§ Task goal
Show all lines that include the string "scene"; copy each one.

§ Source data

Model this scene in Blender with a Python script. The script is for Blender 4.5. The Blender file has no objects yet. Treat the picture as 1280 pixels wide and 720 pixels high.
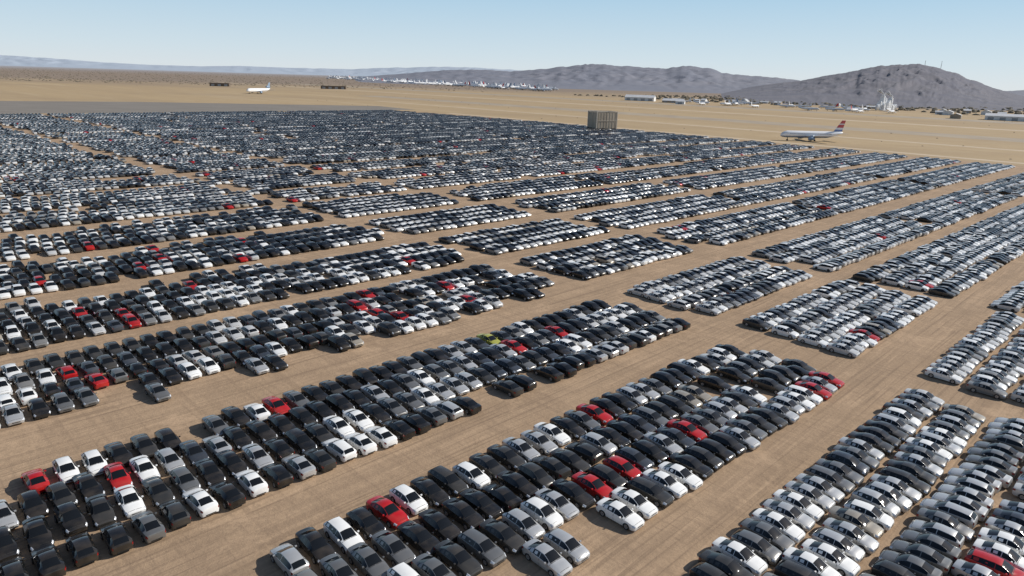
import bpy, bmesh, math, random
import numpy as np
from mathutils import Vector, Matrix, noise
random.seed(11); np.random.seed(7)
scene=bpy.context.scene
coll=scene.collection
scene.view_settings.view_transform='Standard'
scene.view_settings.look='None'
scene.view_settings.exposure=0

H=38.0
CS=.96                 # overall car size
RX,RY=.7139,.7003      # row direction
CX,CY=-.7003,.7139     # direction across the rows
def W(a,b): return (a*RX+b*CX, a*RY+b*CY)
def WH(a,b): return W(a*H,b*H)

# ------------------------------------------------------------ camera
th=math.radians(16.63); ph=math.radians(1.72)
fwd=Vector((0,math.cos(th),-math.sin(th))); right=Vector((1,0,0)); up=Vector((0,math.sin(th),math.cos(th)))
Rv=right*math.cos(ph)+up*math.sin(ph); Uv=up*math.cos(ph)-right*math.sin(ph)
cam=bpy.data.cameras.new("camera"); camo=bpy.data.objects.new("camera",cam); coll.objects.link(camo)
m=Matrix(((Rv.x,Uv.x,-fwd.x,0),(Rv.y,Uv.y,-fwd.y,0),(Rv.z,Uv.z,-fwd.z,H),(0,0,0,1)))
camo.matrix_world=m
cam.lens=24.67; cam.sensor_width=36; cam.clip_start=1; cam.clip_end=60000
scene.camera=camo

# ------------------------------------------------------------ materials
def mat(name,col=(.5,.5,.5),rough=.6,metal=0,coat=0,spec=.5):
    m=bpy.data.materials.new(name); m.use_nodes=True
    p=m.node_tree.nodes['Principled BSDF']
    p.inputs['Base Color'].default_value=(*col,1); p.inputs['Roughness'].default_value=rough
    p.inputs['Metallic'].default_value=metal; p.inputs['Coat Weight'].default_value=coat
    p.inputs['Specular IOR Level'].default_value=spec
    return m
def N(nt,t,**k):
    n=nt.nodes.new(t)
    for a,b in k.items(): setattr(n,a,b)
    return n
def noisy(name,c1,c2,scale=1,rough=.8,metal=0,vec=None,detail=5,bump=0):
    m=mat(name,c1,rough,metal); nt=m.node_tree; p=nt.nodes['Principled BSDF']
    tc=N(nt,'ShaderNodeTexCoord'); nz=N(nt,'ShaderNodeTexNoise'); nz.inputs['Scale'].default_value=scale; nz.inputs['Detail'].default_value=detail
    mp=N(nt,'ShaderNodeMapping')
    if vec: mp.inputs['Scale'].default_value=vec
    nt.links.new(tc.outputs['Object'],mp.inputs['Vector']); nt.links.new(mp.outputs[0],nz.inputs['Vector'])
    r=N(nt,'ShaderNodeValToRGB'); r.color_ramp.elements[0].position=.35; r.color_ramp.elements[1].position=.65
    r.color_ramp.elements[0].color=(*c1,1); r.color_ramp.elements[1].color=(*c2,1)
    nt.links.new(nz.outputs['Fac'],r.inputs[0]); nt.links.new(r.outputs[0],p.inputs['Base Color'])
    if bump:
        b=N(nt,'ShaderNodeBump'); b.inputs['Strength'].default_value=.8; b.inputs['Distance'].default_value=bump
        nt.links.new(nz.outputs['Fac'],b.inputs['Height']); nt.links.new(b.outputs[0],p.inputs['Normal'])
    return m

COL={'black':((.011,.0105,.010),.2,.0),'dark_grey':((.048,.047,.044),.25,.3),'blue_grey':((.06,.07,.085),.25,.4),
 'grey':((.21,.21,.205),.28,.5),'silver':((.56,.56,.55),.3,.45),'white':((.84,.84,.82),.3,0),
 'red':((.44,.008,.010),.22,0),'beige':((.36,.32,.26),.3,.3),'yellow_green':((.42,.42,.08),.3,0)}
CN=list(COL)
def dusty(m):
    """thin dust over the paint"""
    nt=m.node_tree; p=nt.nodes['Principled BSDF']
    base=tuple(p.inputs['Base Color'].default_value)
    g=N(nt,'ShaderNodeNewGeometry'); nz=N(nt,'ShaderNodeTexNoise'); nz.inputs['Scale'].default_value=.9
    nt.links.new(g.outputs['Position'],nz.inputs['Vector'])
    mr=N(nt,'ShaderNodeMapRange'); mr.inputs['From Min'].default_value=.35; mr.inputs['From Max'].default_value=.75
    mr.inputs['To Min'].default_value=.0; mr.inputs['To Max'].default_value=.10
    nt.links.new(nz.outputs['Fac'],mr.inputs['Value'])
    mx=N(nt,'ShaderNodeMix',data_type='RGBA'); nt.links.new(mr.outputs[0],mx.inputs['Factor'])
    mx.inputs[6].default_value=base; mx.inputs[7].default_value=(.38,.30,.22,1)
    nt.links.new(mx.outputs[2],p.inputs['Base Color'])
    return mx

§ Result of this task
Model this scene in Blender with a Python script. The script is for Blender 4.5. The Blender file has no objects yet. Treat the picture as 1280 pixels wide and 720 pixels high.
scene=bpy.context.scene
coll=scene.collection
scene.view_settings.view_transform='Standard'
scene.view_settings.look='None'
scene.view_settings.exposure=0
scene.camera=camo